• Given task:
Carry none of the pictures over; set down the material below exactly.

□ □ □ □

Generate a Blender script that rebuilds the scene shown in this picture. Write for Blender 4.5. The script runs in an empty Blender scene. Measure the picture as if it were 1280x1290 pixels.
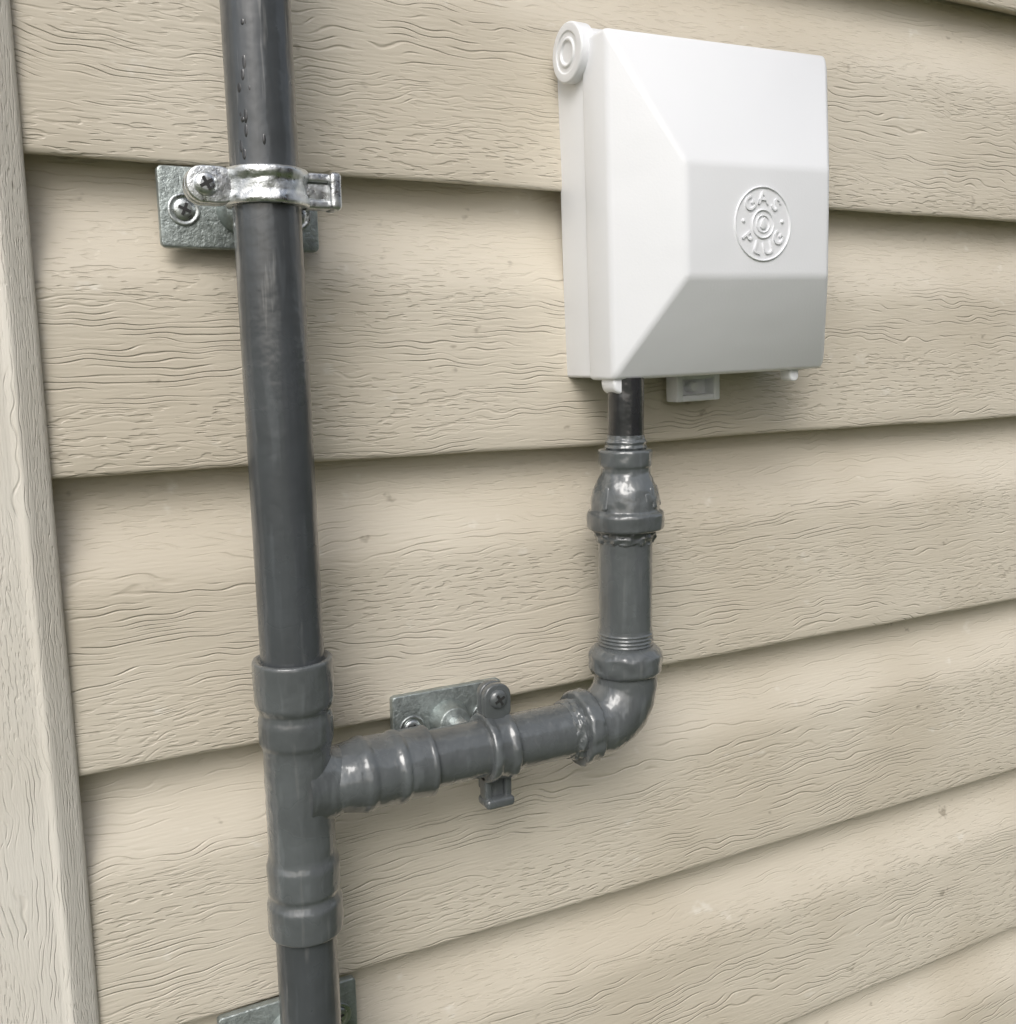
import bpy, bmesh, math, random
from mathutils import Vector, Matrix, noise
H=1.3           # camera height above the lawn
scene=bpy.context.scene
col=scene.collection
# ------------------------------------------------------------------ materials
def new_mat(name):
    m=bpy.data.materials.new(name); m.use_nodes=True
    nt=m.node_tree; b=nt.nodes['Principled BSDF']
    return m,nt,b
def N(nt,t,**k):
    n=nt.nodes.new(t)
    for a,v in k.items(): setattr(n,a,v)
    return n
def math_(nt,op,a,b=None,c=None,clamp=False):
    n=nt.nodes.new('ShaderNodeMath'); n.operation=op; n.use_clamp=clamp
    for i,v in enumerate((a,b,c)):
        if v is None: continue
        if isinstance(v,(int,float)): n.inputs[i].default_value=v
        else: nt.links.new(v,n.inputs[i])
    return n.outputs[0]
def noise_(nt,vec,scale=1,detail=2,rough=.5,dist=0):
    n=nt.nodes.new('ShaderNodeTexNoise'); n.inputs['Scale'].default_value=scale
    n.inputs['Detail'].default_value=detail; n.inputs['Roughness'].default_value=rough
    n.inputs['Distortion'].default_value=dist
    nt.links.new(vec,n.inputs['Vector']); return n.outputs[0]
def smooth_(nt,v,a,b,c=0,d=1):
    n=nt.nodes.new('ShaderNodeMapRange'); n.interpolation_type='SMOOTHSTEP'
    nt.links.new(v,n.inputs[0])
    for i,x in zip((1,2,3,4),(a,b,c,d)): n.inputs[i].default_value=x
    return n.outputs[0]
def mix_(nt,f,a,b):
    n=nt.nodes.new('ShaderNodeMix'); n.data_type='RGBA'
    if isinstance(f,(int,float)): n.inputs[0].default_value=f
    else: nt.links.new(f,n.inputs[0])
    for i,v in ((6,a),(7,b)):
        if isinstance(v,tuple): n.inputs[i].default_value=v
        else: nt.links.new(v,n.inputs[i])
    return n.outputs[2]
def bump_(nt,h,bsdf,strength,dist,prev=None):
    n=nt.nodes.new('ShaderNodeBump'); n.inputs['Strength'].default_value=strength
    n.inputs['Distance'].default_value=dist
    nt.links.new(h,n.inputs['Height'])
    if prev is not None: nt.links.new(prev,n.inputs['Normal'])
    if bsdf: nt.links.new(n.outputs[0],bsdf.inputs['Normal'])
    return n.outputs[0]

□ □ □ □

• Full solution:
Generate a Blender script that rebuilds the scene shown in this picture. Write for Blender 4.5. The script runs in an empty Blender scene. Measure the picture as if it were 1280x1290 pixels.
import bpy, bmesh, math, random
from mathutils import Vector, Matrix, noise
H=1.3           # camera height above the lawn
scene=bpy.context.scene
col=scene.collection
# ------------------------------------------------------------------ materials
def new_mat(name):
    m=bpy.data.materials.new(name); m.use_nodes=True
    nt=m.node_tree; b=nt.nodes['Principled BSDF']
    return m,nt,b
def N(nt,t,**k):
    n=nt.nodes.new(t)
    for a,v in k.items(): setattr(n,a,v)
    return n
def math_(nt,op,a,b=None,c=None,clamp=False):
    n=nt.nodes.new('ShaderNodeMath'); n.operation=op; n.use_clamp=clamp
    for i,v in enumerate((a,b,c)):
        if v is None: continue
        if isinstance(v,(int,float)): n.inputs[i].default_value=v
        else: nt.links.new(v,n.inputs[i])
    return n.outputs[0]
def noise_(nt,vec,scale=1,detail=2,rough=.5,dist=0):
    n=nt.nodes.new('ShaderNodeTexNoise'); n.inputs['Scale'].default_value=scale
    n.inputs['Detail'].default_value=detail; n.inputs['Roughness'].default_value=rough
    n.inputs['Distortion'].default_value=dist
    nt.links.new(vec,n.inputs['Vector']); return n.outputs[0]
def smooth_(nt,v,a,b,c=0,d=1):
    n=nt.nodes.new('ShaderNodeMapRange'); n.interpolation_type='SMOOTHSTEP'
    nt.links.new(v,n.inputs[0])
    for i,x in zip((1,2,3,4),(a,b,c,d)): n.inputs[i].default_value=x
    return n.outputs[0]
def mix_(nt,f,a,b):
    n=nt.nodes.new('ShaderNodeMix'); n.data_type='RGBA'
    if isinstance(f,(int,float)): n.inputs[0].default_value=f
    else: nt.links.new(f,n.inputs[0])
    for i,v in ((6,a),(7,b)):
        if isinstance(v,tuple): n.inputs[i].default_value=v
        else: nt.links.new(v,n.inputs[i])
    return n.outputs[2]
def bump_(nt,h,bsdf,strength,dist,prev=None):
    n=nt.nodes.new('ShaderNodeBump'); n.inputs['Strength'].default_value=strength
    n.inputs['Distance'].default_value=dist
    nt.links.new(h,n.inputs['Height'])
    if prev is not None: nt.links.new(prev,n.inputs['Normal'])
    if bsdf: nt.links.new(n.outputs[0],bsdf.inputs['Normal'])
    return n.outputs[0]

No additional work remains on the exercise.